The AAA tested three cars equipped with active driver assist to answer questions about how well these systems adapt to possible collisions with other road users.

Unfortunately, some existing automated systems – which represent partial, level two car automation – still fail to adequately meet expectations about how they respond to changing conditions.

“You can’t sell consumers on the future if they don’t trust the present,” Greg Brannon AAA’s director of automotive engineering said in a statement.

“Drivers tell us they expect their current driving assistance technology to perform safely all the time. But unfortunately, our testing demonstrates spotty performance is the norm rather than the exception.”

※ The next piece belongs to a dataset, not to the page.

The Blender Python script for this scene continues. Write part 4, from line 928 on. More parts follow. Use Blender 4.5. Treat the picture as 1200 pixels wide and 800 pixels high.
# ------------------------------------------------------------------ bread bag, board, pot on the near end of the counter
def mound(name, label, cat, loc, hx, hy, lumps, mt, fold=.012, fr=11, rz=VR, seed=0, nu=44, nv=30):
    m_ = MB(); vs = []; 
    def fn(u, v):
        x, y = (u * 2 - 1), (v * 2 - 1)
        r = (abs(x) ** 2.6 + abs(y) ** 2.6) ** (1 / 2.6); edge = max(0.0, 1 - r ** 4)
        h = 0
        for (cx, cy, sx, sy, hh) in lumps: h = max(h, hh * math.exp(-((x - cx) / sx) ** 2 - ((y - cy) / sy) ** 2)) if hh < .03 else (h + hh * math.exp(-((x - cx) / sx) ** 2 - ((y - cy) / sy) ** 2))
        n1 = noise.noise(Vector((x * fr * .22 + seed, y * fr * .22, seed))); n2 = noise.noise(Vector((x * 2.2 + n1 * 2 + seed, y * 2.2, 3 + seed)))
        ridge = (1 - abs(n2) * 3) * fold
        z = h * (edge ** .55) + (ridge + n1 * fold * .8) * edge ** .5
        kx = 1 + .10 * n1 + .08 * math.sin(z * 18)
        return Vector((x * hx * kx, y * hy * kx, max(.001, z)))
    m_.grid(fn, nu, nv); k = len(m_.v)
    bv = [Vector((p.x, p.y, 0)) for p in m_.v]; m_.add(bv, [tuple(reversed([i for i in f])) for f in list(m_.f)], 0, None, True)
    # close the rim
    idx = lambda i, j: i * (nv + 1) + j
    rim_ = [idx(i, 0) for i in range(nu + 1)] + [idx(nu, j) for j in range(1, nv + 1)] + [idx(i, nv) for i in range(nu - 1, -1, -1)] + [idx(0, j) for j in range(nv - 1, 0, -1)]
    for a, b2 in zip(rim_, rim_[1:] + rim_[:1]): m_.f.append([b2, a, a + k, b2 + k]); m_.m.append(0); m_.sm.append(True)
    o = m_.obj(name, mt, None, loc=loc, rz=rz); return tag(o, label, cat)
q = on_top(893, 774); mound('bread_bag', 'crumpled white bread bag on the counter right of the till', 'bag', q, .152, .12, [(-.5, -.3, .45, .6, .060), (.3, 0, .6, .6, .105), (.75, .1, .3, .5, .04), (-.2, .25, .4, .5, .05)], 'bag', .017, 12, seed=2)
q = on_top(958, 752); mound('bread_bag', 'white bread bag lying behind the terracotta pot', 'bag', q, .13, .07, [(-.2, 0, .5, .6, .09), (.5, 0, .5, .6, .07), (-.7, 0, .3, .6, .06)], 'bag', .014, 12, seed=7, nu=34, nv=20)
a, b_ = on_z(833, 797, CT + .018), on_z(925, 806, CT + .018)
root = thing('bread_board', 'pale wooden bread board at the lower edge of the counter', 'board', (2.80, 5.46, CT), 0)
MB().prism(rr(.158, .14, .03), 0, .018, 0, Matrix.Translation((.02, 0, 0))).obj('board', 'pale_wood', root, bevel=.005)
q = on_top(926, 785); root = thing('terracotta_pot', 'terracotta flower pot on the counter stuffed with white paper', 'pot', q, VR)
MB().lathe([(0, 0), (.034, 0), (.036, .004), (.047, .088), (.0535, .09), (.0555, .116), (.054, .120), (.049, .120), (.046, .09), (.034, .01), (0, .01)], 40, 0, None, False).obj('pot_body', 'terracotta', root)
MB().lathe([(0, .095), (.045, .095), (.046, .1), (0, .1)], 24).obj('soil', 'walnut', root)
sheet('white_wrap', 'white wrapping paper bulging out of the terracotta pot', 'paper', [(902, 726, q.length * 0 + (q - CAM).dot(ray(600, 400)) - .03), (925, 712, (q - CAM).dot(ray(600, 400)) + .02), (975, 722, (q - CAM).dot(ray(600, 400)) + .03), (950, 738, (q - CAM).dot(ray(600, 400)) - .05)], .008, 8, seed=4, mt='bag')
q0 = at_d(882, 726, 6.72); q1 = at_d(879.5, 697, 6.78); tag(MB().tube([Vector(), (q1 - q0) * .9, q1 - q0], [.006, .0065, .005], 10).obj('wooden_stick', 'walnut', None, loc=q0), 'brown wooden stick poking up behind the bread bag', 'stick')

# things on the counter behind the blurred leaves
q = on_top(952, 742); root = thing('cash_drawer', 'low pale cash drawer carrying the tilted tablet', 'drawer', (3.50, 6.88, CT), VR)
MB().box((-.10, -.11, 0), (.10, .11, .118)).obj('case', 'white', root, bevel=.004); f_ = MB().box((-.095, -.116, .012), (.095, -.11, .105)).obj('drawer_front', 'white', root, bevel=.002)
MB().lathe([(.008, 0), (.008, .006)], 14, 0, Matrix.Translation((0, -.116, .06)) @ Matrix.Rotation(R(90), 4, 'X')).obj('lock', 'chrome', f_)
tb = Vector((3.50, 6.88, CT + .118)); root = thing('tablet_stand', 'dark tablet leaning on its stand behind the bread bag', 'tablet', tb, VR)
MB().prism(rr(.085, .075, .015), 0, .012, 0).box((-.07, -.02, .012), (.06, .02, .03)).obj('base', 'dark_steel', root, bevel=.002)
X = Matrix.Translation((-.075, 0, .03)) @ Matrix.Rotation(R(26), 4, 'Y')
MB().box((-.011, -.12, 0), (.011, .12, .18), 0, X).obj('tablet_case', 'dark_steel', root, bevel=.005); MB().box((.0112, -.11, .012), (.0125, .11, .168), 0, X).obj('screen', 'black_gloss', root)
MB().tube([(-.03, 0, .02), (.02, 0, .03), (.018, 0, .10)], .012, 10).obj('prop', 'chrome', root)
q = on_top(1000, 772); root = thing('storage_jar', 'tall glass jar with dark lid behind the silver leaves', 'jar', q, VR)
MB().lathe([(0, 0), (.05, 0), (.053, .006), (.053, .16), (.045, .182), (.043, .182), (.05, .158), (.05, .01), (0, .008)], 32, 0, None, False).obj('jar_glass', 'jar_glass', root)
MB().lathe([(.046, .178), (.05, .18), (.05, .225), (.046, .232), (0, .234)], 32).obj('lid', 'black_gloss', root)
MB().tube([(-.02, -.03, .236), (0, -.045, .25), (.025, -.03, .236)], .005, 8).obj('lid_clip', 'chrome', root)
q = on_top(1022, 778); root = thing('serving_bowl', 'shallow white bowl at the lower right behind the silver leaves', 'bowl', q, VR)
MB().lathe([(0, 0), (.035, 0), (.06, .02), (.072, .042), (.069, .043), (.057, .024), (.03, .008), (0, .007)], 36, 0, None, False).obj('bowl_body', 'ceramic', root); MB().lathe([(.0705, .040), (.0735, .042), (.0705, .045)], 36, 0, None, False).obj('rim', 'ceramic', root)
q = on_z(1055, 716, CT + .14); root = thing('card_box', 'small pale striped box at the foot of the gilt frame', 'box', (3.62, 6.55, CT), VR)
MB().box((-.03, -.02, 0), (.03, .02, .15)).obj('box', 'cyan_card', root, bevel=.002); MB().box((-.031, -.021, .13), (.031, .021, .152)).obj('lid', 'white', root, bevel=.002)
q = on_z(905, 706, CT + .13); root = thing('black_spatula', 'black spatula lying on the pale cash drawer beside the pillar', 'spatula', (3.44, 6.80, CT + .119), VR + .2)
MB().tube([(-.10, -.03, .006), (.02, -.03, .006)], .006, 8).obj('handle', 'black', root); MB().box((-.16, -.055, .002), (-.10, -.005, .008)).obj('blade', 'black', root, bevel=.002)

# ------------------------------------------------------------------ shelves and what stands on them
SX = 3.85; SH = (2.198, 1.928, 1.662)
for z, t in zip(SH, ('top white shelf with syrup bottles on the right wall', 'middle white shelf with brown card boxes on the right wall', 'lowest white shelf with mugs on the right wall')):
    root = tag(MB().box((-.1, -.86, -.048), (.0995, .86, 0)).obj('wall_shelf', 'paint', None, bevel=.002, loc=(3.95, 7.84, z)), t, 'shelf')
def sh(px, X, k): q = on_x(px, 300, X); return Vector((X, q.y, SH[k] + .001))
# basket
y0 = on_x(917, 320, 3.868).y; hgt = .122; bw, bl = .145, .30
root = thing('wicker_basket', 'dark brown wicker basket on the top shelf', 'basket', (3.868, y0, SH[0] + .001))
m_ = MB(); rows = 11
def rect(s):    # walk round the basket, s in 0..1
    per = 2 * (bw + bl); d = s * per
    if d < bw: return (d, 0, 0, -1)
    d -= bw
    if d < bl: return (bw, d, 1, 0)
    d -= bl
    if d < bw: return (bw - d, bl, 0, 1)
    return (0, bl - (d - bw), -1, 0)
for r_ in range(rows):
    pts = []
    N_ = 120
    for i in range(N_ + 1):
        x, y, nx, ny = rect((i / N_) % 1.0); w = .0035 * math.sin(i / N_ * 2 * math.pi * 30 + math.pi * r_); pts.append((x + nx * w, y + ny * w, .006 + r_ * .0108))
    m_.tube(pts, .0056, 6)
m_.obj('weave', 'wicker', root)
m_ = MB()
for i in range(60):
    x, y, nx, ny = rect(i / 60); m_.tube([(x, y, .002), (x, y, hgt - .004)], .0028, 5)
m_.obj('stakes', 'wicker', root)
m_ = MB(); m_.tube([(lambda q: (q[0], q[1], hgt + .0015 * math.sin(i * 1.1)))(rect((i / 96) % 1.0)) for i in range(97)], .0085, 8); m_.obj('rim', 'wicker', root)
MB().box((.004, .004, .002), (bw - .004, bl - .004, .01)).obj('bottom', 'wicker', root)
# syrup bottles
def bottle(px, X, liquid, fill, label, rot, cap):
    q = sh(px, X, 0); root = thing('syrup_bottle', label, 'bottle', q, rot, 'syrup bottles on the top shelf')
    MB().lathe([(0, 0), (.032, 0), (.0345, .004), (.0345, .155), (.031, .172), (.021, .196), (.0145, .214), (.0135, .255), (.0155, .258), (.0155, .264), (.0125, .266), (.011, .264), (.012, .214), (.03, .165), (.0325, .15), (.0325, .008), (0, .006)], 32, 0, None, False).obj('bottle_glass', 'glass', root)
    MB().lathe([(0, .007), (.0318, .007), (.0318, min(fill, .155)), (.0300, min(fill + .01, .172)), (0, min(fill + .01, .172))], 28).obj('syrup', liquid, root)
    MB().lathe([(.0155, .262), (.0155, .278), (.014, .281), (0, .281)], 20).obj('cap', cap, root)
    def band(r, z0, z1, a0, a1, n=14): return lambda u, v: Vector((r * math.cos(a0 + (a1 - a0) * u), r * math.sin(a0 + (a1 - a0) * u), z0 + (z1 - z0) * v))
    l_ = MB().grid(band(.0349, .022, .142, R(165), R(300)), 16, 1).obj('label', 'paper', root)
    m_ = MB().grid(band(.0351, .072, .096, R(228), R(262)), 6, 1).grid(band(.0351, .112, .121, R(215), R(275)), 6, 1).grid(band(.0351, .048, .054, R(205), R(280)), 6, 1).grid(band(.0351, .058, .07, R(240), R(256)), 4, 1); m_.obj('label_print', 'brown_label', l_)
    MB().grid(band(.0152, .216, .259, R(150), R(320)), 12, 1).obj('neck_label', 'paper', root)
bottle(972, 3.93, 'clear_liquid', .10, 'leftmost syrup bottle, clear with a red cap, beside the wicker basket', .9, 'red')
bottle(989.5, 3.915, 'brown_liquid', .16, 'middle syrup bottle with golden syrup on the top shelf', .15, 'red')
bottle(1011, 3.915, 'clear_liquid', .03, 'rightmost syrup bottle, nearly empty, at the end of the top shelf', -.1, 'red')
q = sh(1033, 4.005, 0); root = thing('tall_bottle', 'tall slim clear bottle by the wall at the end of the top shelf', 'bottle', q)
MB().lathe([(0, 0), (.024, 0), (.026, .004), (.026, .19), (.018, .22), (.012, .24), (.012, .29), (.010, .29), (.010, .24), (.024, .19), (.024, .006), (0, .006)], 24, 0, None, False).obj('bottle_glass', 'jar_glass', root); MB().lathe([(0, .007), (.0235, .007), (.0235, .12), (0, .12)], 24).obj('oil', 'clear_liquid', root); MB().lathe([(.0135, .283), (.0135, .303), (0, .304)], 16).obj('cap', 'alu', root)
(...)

For the report, the AAA ran tests on the 2021 Hyundai Sante Fe with Highway Driving Assist, 2021 Subaru Forest with EyeSight, and a 2020 Tesla Model 3 with Autopilot through their paces in different scenarios.

All of the cars performed well in a baseline scenario that involved matching speeds with a vehicle ahead, but most struggled to detect a head-on collision before it was too late.

Only the Tesla saw the car and slammed on the breaks; it still hit the oncoming car, albeit at a reduced speed.

The other two completely failed, smashing into the test vehicle at full speed.

These tests were completed at just 40km/h – much lower than highway speeds – which leads the AAA to summarise that it is “unlikely” these assisted driving systems “would provide meaningful mitigation in the absence of driver intervention” in real-world scenarios.

The other scenarios involved cyclists.

As with the first set of tests, the cars each performed well in response to a baseline scenario that involved a simulated cyclist riding ahead in the same lane.

But when the cyclist crossed the lane in front of the car, the Subaru Forester simply didn’t notice and crashed into the bike.

The AAA recognises that automation can increase overall safety on the road, but it is calling on car makers to be more rigorous with their testing and development of semi-autonomous driving systems as they become more prevalent in the market.

“While it may be encouraging that these driving systems successfully spotted slow-moving cars and bicyclists in the same lane, the failure to spot a crossing bike rider or an oncoming vehicle is alarming,” Brannon.

“A head-on crash is the deadliest kind, and these systems should be optimised for the situations where they can help the most.”

Smart cruise control is not meant to be used without supervision but mechanisms designed to keep drivers engaged have been fooled.

The AAA wants to see wider adoption of direct driver attention monitoring – specifically, it wants car makers to install cameras that make sure drivers are paying attention while smart cruise control is active.